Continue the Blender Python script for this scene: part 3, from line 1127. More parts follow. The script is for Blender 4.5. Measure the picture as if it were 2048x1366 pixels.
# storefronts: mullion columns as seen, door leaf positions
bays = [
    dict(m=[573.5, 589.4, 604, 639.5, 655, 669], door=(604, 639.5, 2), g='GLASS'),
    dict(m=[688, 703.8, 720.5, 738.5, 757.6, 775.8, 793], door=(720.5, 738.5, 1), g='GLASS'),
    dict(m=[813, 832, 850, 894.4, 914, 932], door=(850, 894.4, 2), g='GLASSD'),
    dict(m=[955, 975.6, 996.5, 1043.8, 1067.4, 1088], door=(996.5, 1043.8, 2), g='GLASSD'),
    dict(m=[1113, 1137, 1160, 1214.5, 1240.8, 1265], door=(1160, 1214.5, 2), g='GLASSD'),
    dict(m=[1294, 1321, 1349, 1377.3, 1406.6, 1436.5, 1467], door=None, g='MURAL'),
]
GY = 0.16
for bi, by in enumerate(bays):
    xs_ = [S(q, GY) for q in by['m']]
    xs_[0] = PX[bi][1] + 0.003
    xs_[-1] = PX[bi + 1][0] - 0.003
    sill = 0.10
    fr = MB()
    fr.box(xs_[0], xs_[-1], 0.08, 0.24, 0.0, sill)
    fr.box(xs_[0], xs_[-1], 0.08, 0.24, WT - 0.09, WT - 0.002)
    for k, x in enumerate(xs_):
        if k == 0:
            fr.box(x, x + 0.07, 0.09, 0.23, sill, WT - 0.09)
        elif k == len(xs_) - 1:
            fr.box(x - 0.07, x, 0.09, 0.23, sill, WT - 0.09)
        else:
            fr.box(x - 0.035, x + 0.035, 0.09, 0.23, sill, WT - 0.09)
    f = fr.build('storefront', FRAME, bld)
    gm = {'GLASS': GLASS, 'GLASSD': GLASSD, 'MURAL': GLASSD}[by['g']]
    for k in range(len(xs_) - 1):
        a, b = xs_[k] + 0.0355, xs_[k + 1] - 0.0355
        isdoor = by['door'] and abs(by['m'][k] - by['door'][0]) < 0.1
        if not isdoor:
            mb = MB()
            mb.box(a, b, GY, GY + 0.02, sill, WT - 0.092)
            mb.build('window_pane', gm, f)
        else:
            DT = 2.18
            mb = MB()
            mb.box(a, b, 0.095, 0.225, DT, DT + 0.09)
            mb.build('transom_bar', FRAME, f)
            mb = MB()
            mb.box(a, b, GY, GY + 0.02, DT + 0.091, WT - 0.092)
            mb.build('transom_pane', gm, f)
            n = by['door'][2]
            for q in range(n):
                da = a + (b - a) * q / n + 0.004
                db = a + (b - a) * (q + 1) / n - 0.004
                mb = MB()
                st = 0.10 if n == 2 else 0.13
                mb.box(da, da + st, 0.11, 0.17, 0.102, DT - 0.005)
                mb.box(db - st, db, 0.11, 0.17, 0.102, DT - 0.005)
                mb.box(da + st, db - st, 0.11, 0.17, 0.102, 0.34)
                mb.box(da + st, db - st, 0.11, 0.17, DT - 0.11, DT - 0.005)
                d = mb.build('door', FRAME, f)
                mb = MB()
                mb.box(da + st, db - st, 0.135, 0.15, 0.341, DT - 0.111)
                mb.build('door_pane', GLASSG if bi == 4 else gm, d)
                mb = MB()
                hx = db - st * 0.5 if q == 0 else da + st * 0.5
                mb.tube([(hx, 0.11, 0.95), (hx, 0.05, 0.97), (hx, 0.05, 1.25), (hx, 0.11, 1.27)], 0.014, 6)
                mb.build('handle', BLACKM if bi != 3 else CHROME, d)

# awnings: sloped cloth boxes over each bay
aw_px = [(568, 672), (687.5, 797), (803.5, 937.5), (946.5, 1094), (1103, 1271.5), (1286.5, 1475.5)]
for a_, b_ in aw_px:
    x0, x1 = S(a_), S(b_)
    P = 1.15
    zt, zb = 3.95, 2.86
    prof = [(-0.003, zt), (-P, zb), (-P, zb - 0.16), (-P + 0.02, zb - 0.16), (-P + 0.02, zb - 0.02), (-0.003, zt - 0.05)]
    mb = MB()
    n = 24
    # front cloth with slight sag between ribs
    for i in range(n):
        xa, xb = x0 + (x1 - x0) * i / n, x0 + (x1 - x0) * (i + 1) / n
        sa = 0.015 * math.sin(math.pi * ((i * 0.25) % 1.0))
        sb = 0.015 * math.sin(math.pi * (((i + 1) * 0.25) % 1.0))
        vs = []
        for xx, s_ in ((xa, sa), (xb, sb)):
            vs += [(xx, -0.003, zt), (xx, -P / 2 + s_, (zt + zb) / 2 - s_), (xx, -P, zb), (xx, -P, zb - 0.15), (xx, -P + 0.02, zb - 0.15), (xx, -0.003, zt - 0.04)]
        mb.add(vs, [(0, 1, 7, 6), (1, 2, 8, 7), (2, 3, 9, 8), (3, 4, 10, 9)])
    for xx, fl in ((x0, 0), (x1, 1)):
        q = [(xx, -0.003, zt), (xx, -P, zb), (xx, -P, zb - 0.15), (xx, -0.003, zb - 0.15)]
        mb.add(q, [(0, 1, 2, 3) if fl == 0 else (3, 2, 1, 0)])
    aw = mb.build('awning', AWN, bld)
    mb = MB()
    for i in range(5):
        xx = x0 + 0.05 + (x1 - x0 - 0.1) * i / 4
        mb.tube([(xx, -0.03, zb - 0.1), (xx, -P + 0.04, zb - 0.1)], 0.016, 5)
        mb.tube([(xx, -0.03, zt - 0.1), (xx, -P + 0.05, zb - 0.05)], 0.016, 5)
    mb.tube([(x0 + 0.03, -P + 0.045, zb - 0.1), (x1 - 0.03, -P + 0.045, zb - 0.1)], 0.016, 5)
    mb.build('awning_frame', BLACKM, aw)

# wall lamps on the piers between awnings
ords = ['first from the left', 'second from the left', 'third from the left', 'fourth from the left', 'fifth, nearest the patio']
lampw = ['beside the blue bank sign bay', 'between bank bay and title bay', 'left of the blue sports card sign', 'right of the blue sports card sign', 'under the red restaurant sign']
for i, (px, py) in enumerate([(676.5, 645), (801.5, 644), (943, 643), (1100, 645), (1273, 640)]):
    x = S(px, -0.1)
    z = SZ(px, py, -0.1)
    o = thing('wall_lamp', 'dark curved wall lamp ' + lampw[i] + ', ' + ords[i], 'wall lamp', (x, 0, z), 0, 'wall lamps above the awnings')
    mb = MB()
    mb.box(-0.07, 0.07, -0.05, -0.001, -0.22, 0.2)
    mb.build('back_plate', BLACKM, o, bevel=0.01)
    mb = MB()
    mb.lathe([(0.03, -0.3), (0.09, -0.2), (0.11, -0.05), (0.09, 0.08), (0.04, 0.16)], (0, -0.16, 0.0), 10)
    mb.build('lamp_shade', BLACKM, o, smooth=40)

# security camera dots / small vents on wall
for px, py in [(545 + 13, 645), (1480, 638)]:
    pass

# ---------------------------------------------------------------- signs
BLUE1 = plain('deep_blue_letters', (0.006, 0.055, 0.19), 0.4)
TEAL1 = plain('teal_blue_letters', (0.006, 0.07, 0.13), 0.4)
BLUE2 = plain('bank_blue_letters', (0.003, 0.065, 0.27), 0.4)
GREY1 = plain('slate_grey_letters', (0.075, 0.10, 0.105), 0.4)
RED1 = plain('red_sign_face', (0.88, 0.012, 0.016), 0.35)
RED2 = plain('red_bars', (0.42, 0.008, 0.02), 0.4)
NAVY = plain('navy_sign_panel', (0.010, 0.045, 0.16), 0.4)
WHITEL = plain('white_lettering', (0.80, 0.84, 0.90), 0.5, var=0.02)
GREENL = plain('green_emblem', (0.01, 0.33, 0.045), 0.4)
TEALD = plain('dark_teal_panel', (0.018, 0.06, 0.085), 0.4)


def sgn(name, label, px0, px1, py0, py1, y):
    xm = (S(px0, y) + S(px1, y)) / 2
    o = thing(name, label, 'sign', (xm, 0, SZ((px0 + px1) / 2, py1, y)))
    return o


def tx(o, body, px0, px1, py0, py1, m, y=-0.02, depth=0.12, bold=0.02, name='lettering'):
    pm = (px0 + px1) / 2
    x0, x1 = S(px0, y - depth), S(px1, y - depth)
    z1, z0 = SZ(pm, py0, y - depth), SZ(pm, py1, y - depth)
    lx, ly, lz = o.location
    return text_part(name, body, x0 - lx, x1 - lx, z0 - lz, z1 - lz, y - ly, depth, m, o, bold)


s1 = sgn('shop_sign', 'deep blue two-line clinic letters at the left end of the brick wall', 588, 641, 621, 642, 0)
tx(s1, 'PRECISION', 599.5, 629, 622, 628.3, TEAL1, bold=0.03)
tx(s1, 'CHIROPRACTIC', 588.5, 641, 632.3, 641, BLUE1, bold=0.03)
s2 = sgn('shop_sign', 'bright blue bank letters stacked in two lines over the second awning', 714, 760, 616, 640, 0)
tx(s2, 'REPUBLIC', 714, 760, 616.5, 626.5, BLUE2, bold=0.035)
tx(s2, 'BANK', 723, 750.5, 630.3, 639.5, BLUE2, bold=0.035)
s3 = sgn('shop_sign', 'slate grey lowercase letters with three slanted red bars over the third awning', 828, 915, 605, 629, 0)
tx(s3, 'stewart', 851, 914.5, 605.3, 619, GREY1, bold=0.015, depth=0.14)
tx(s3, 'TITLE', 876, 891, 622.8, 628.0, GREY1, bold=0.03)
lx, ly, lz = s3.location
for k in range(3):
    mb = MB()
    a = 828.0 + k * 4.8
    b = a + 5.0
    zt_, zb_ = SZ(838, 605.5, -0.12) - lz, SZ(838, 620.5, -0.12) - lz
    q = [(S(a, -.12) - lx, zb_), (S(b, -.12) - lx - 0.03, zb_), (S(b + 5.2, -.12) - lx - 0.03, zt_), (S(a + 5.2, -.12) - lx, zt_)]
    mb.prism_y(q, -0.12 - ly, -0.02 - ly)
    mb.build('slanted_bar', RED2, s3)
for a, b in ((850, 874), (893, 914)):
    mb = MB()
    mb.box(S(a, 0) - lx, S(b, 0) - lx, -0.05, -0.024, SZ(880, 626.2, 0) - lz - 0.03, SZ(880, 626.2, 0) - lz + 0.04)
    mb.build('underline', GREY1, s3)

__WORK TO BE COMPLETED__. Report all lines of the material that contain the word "from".

__EXPECTED ANSWER__.
Continue the Blender Python script for this scene: part 3, from line 1127. More parts follow. The script is for Blender 4.5. Measure the picture as if it were 2048x1366 pixels.
ords = ['first from the left', 'second from the left', 'third from the left', 'fourth from the left', 'fifth, nearest the patio']